On Fri, Jul 01, 2016 at 12:21:43PM +0200, Borislav Petkov wrote:
> On Wed, Jun 29, 2016 at 06:56:10PM -0700, Fenghua Yu wrote:
> > From: Fenghua Yu <fenghua.yu@...el.com>
> > 
> > Each cache node is described by cacheinfo and is a unique node across
> 
> What is a cache node?

Clearly not a good name for the concept we are trying to communicate here.
Better suggestions welcome!

Here's the situation.  We have lots of (mostly) independent caches on a system.
The L3 cache (also called LLC - Last Level Cache - in some documentation) is
usually shared by all cpus on a physical socket. The L1 and L2 caches are
typically local to a core, so only shared by the hyperthreads on a core.
But I say "usually" and "typically" because the architecture doesn't require
that. We could have multiple separate L3 caches on a socket with a subset of
cpus assigned to each of them. We could have an L2 cache that is shared by
two or more cores.

/sys/devices/system/cpu/cpu*/cache/index*/shared_cpu_{list,map} allow for
arbitrary sharing schemes and tell you which caches are shared among which
groups of Linux logical cpus.

What we don't have is a *name* for each cache.

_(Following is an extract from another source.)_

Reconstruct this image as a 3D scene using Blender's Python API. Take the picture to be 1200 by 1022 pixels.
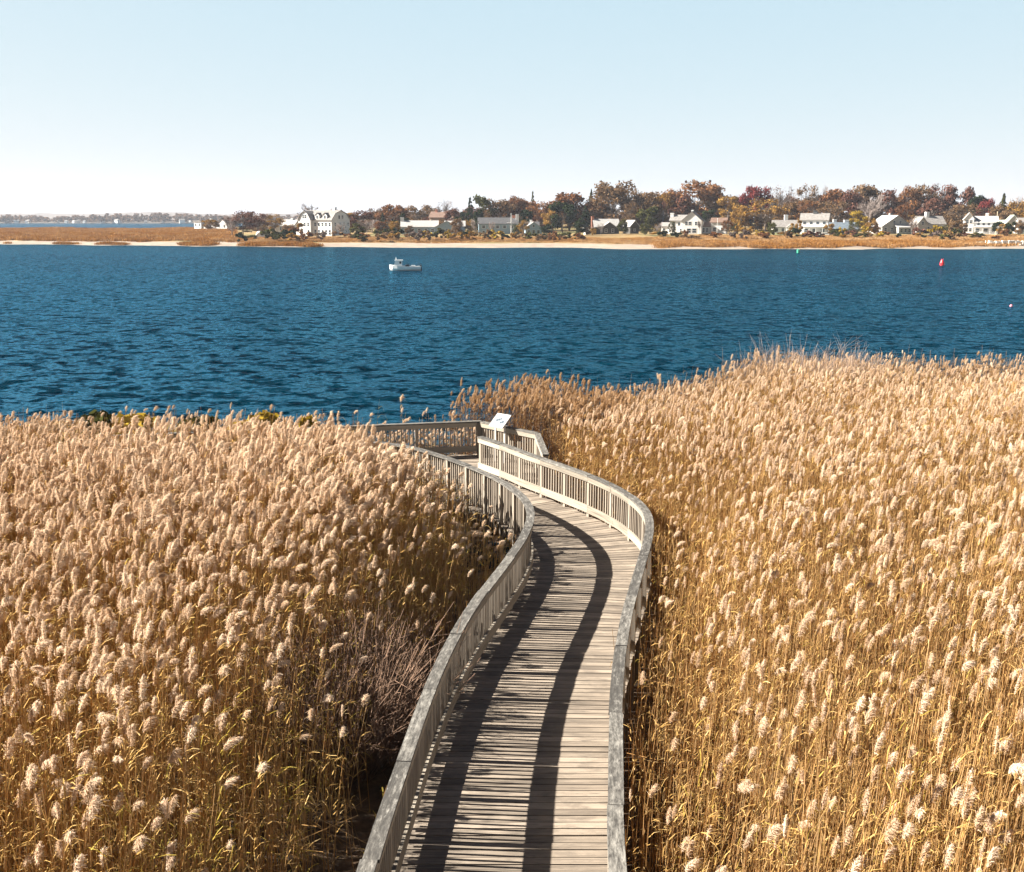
import bpy, math, random
import numpy as np
from mathutils import Vector, Matrix
R_ = math.radians
random.seed(7); rng = np.random.default_rng(7)
S = bpy.context.scene; COL = S.collection
for b in list(bpy.data.objects): bpy.data.objects.remove(b)

# ------------------------------------------------------------------ camera
F, PCX, PCY, HC, Y0 = 1200.0, 600.0, 511.0, 7.25, 255.0
TH = math.atan((PCY - Y0) / F)
cam = bpy.data.cameras.new('camera'); camo = bpy.data.objects.new('camera', cam); COL.objects.link(camo)
cam.sensor_width = 36; cam.lens = 36 * F / 1200; cam.clip_start = .1; cam.clip_end = 30000
camo.location = (0, 0, HC); camo.rotation_euler = (math.pi / 2 - TH, 0, 0)
S.camera = camo
def at(px, py, z):                        # photo pixel + height -> world x, y
    a = (px - PCX) / F; b = -(py - PCY) / F
    dy = math.cos(TH) + b * math.sin(TH); dz = -math.sin(TH) + b * math.cos(TH)
    t = (z - HC) / dz
    return a * t, dy * t
def px_x(px, D, z=0.):                    # world x of a photo column at ground distance D
    return (px - PCX) / F * (D * math.cos(TH) + (HC - z) * math.sin(TH))
def px_z(py, D):                          # height seen at photo row py, at distance D
    return HC - D * math.tan(TH + math.atan((py - PCY) / F))

# ------------------------------------------------------------------ helpers
def tag(o, label=None, cat=None, group=None, kind=None):
    if label: o['label'] = label
    if cat: o['category'] = cat
    if group: o['group'] = group
    if kind: o['kind'] = kind
    return o
def empty(name, loc, rz=0., scale=(1, 1, 1)):
    o = bpy.data.objects.new(name, None); COL.objects.link(o)
    o.location = loc; o.rotation_euler = (0, 0, rz); o.scale = scale; o.empty_display_size = .2
    return o
def link(name, me, parent=None, loc=(0, 0, 0)):
    o = bpy.data.objects.new(name, me); COL.objects.link(o); o.location = loc
    if parent: o.parent = parent
    return o
class MB:
    """collects faces (with uv and material index) into one mesh"""
    def __init__(s): s.v = []; s.f = []; s.uv = []; s.mi = []
    def face(s, pts, uv=None, mi=0):
        n = len(s.v); s.v += [tuple(p) for p in pts]; s.f.append(tuple(range(n, n + len(pts))))
        s.uv += uv if uv else [(0, 0)] * len(pts); s.mi.append(mi)
    def hexa(s, c, L=None, W=None, mi=0, uo=None):
        """box from 8 corners: 0-3 bottom ring, 4-7 top ring; u runs 0->1 (length)"""
        c = [Vector(p) for p in c]
        L = L or (c[1] - c[0]).length; W = W or (c[3] - c[0]).length; T = (c[4] - c[0]).length
        ou, ov = uo if uo else (random.random() * 50, random.random() * 50)
        n = len(s.v); s.v += [tuple(p) for p in c]
        q = lambda a, b: [(ou, ov), (ou + a, ov), (ou + a, ov + b), (ou, ov + b)]
        for idx, uv in (((0, 3, 2, 1), [(ou, ov), (ou, ov + W), (ou + L, ov + W), (ou + L, ov)]),
                        ((4, 5, 6, 7), q(L, W)), ((0, 1, 5, 4), q(L, T)), ((2, 3, 7, 6), q(L, T)),
                        ((1, 2, 6, 5), q(.05, T)), ((3, 0, 4, 7), q(.05, T))):
            s.f.append(tuple(n + i for i in idx)); s.uv += uv; s.mi.append(mi)
    def box(s, lo, hi, mi=0, axis=0):
        x0, y0, z0 = lo; x1, y1, z1 = hi
        if axis == 2:     # grain runs along z
            s.hexa([(x0, y0, z0), (x0, y0, z1), (x0, y1, z1), (x0, y1, z0), (x1, y0, z0), (x1, y0, z1), (x1, y1, z1), (x1, y1, z0)], mi=mi)
        else:
            s.hexa([(x0, y0, z0), (x1, y0, z0), (x1, y1, z0), (x0, y1, z0), (x0, y0, z1), (x1, y0, z1), (x1, y1, z1), (x0, y1, z1)], mi=mi)
    def tube(s, pts, r0, r1, n=6, mi=0, cap=False):
        pts = [Vector(p) for p in pts]; base = len(s.v)
        for i, p in enumerate(pts):
            d = (pts[min(i + 1, len(pts) - 1)] - pts[max(i - 1, 0)]).normalized()
            a = d.orthogonal().normalized(); b = d.cross(a); r = r0 + (r1 - r0) * i / (len(pts) - 1)
            for k in range(n):
                t = 2 * math.pi * k / n; s.v.append(tuple(p + (a * math.cos(t) + b * math.sin(t)) * r))
        for i in range(len(pts) - 1):
            for k in range(n):
                k2 = (k + 1) % n
                s.f.append((base + i * n + k, base + i * n + k2, base + (i + 1) * n + k2, base + (i + 1) * n + k))
                s.uv += [(0, 0), (.1, 0), (.1, .1), (0, .1)]; s.mi.append(mi)
        if cap:
            s.f.append(tuple(base + (len(pts) - 1) * n + k for k in range(n))); s.uv += [(0, 0)] * n; s.mi.append(mi)
            s.f.append(tuple(base + n - 1 - k for k in range(n))); s.uv += [(0, 0)] * n; s.mi.append(mi)
    def lathe(s, prof, n=16, mi=0):
        base = len(s.v)
        for r, z in prof:
            for k in range(n):
                t = 2 * math.pi * k / n; s.v.append((r * math.cos(t), r * math.sin(t), z))
        for i in range(len(prof) - 1):
            for k in range(n):
                k2 = (k + 1) % n
                s.f.append((base + i * n + k, base + i * n + k2, base + (i + 1) * n + k2, base + (i + 1) * n + k))
                s.uv += [(0, 0)] * 4; s.mi.append(mi)
    def mesh(s, name, mats, smooth=False):
        me = bpy.data.meshes.new(name); me.from_pydata(s.v, [], s.f)
        if not isinstance(mats, (list, tuple)): mats = [mats]
        for m in mats: me.materials.append(m)
        uvl = me.uv_layers.new(name='UVMap'); uvl.data.foreach_set('uv', np.array(s.uv, dtype=np.float32).ravel())
        me.polygons.foreach_set('material_index', np.array(s.mi, dtype=np.int32))
        if smooth: me.polygons.foreach_set('use_smooth', np.ones(len(s.f), dtype=bool))
        me.update(); return me
    def build(s, name, mats, parent=None, loc=(0, 0, 0), smooth=False):
        return link(name, s.mesh(name, mats, smooth), parent, loc)
def quads_mesh(name, V, mats, mi=None):   # V: (n,4,3) loose quads
    n = len(V); me = bpy.data.meshes.new(name)
    me.from_pydata(V.reshape(-1, 3).tolist(), [], np.arange(n * 4).reshape(n, 4).tolist())
    for m in (mats if isinstance(mats, (list, tuple)) else [mats]): me.materials.append(m)
    if mi is not None: me.polygons.foreach_set('material_index', np.array(mi, dtype=np.int32))
    me.update(); return me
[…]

CAT (Intel Cache Allocation Technology) allows us to partition caches
on a per task basis. E.g. process A can only use 20% of the L3 cache on
socket0, process B can use 40% (that doesn't overlap with the 20% assigned
to process A - or perhaps does overlap - the feature is quite versatile).
But since caches aren't necessarily mapped to sockets or cores, we need a
name for each cache.


> And since this patch adds the generic functionality and then enables it
> on x86, it should be split into two patches.

Mea culpa.  Fenghua had split this as you suggest, and I said "with just
23 lines added this can be one patch". Sorry Fenghua.